Yen Bunlung, 10, stands in his parents’ parched rice field in Takeo province.

WELL before rainfall shortages struck this year, the Kingdom was preparing to reap the windfall of sky-high global rice prices through lucrative export deals with foreign governments. 

But as harvest time draws near, the government is sending mixed messages about the country's anticipated food stocks - or lack thereof.

Despite last week's request for a US$38 million food security aid package from the Asian Development Bank, the government maintains it has the food security situation under control and will go ahead with its rice export plans.

Even as drought grips large swaths of the country, the Agriculture Ministry optimistically expects nationwide rice production to reach seven million tonnes this year, a slight increase from the 6.7 million tonnes it reported last year.

"Some areas are facing drought, but we are optimistic that our export deals signed by the government will not affect our ability to meet local demand," Agriculture Minister Chan Sarun told the Post.

"I am not concerned about having a food shortage this coming year even if the government increases its volume of rice exports because these contracts are signed only after a thorough evaluation of domestic surplus."

This year's harvest is expected to yield a surplus of one million tonnes, according to Phou Puy, president of the Cambodian Rice Millers Association.

With such overflowing stores, the government's request to the ADB for emergency food assistance served only to secure a safeguard against sudden, unexpected shocks, such as those brought about by natural disaster, Chan Sarun said.  

We are optimistic that our export deals ... will not affect our ability to meet local demand.

Blame the futures market

The global commodities crisis that has lifted the price of everything from petrol to gold didn't spare rice - the staple food for half of the world - and has created new opportunities and problems related to the grain's trade.

Rising rice prices create a potential boon for farmers and investors, and have attracted nontraditional players, such as hedge funds, into the market.

But they have also raised humanitarian concern over the diminished purchasing power of poor consumers.

Cambodia has gained a host of new suitors this year eyeing the fruits of its fertile farmland.

The Gulf states Kuwait and Qatar initiated plans to lease Cambodian farmland to secure rights to its produce, while the government inked a deal to export 120,000 tonnes of rice to Guinea. Other West African countries have followed suit, with Senegal, for example, ordering 6,000 tonnes of broken rice, the low-quality residue from successive sortings between broken and intact rice grains.

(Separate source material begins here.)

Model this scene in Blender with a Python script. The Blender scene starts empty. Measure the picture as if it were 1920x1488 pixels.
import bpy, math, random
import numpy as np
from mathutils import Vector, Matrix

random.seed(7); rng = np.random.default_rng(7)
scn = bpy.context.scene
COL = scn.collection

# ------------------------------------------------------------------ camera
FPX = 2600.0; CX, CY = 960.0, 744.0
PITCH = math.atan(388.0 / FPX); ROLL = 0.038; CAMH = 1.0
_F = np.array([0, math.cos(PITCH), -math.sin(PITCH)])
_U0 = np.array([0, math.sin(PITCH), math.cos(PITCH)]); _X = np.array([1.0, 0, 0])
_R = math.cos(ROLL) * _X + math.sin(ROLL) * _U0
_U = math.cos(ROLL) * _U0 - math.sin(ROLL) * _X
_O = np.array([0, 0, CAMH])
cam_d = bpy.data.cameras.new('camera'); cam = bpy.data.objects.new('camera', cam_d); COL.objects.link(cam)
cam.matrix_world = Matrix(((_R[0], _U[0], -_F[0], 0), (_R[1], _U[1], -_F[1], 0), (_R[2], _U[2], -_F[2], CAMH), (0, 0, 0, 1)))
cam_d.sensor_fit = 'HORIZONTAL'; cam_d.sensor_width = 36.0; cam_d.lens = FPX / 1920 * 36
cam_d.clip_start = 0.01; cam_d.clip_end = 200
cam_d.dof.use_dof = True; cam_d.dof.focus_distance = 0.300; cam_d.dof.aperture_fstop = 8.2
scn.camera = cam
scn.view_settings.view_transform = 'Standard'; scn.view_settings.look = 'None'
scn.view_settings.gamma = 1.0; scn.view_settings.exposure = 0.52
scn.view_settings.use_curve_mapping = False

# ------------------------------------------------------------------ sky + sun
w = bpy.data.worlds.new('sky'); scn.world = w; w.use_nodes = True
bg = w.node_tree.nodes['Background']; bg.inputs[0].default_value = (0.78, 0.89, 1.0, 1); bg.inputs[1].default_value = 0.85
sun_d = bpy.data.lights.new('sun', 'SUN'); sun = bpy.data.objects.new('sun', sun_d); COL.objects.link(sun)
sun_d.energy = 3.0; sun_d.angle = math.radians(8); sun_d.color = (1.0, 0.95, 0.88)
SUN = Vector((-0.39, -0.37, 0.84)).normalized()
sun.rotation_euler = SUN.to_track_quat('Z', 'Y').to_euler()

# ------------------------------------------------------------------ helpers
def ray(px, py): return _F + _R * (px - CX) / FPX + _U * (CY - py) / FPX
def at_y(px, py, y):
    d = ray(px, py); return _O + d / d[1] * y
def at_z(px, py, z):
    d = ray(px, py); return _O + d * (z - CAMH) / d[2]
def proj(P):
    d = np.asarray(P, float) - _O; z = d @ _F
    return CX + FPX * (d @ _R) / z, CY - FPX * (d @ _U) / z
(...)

Mao Thara, undersecretary of state at the Ministry of Commerce, told the Post that the government has not yet calculated its anticipated volumes of rice exports. He said contracts were still being negotiated, adding that a team was headed to Senegal on October 20 to discuss a new deal with the West African country.

A contradiction in terms?

The government stands by its plan to ink major agriculture export deals with foreign governments, despite the ADB's announcement last week of a proposed US$38 emergency food assistance project to address what its country manager described as "an unprecedented emergency" in Cambodia's food security.

"The food security concern in Cambodia is not whether the country is capable of producing sufficient food to feed its own population, which it is capable of for many years already, but whether basic food commodities would remain accessible to the rural and urban poor under the current environment of unprecedented global increase of food and fuel prices,"   Arjun Goswami, the bank's country director, told the Post.

Worldwide price hikes for food and fuel have pushed traders to sell their rice to neighbouring countries, thus driving supply down and prices up, he explained. 

Long Vou Piseth, the ADB officer in charge of the food project's implementation, said it would address the needs of both suppliers and consumers, distributing food rations to those most in need and selling seeds and fertilisers to farmers at a subsidised rate.

According to Kang Chandararot, head economist at the research institute Cambodia Institute of Development Study, the price of rice at markets in Phnom Penh has risen by around 50 percent since the beginning of the year, a dramatic price hike that he attribute largely to inflationary pressures caused by rising world demand and higher input costs.

"Helping out Cambodia's farmers to boost their output could stabilise the supply and price of rice in the region," he said, referring to why the ABD would want to plough millions of dollars of food aid into a country that is exporting rice commercially.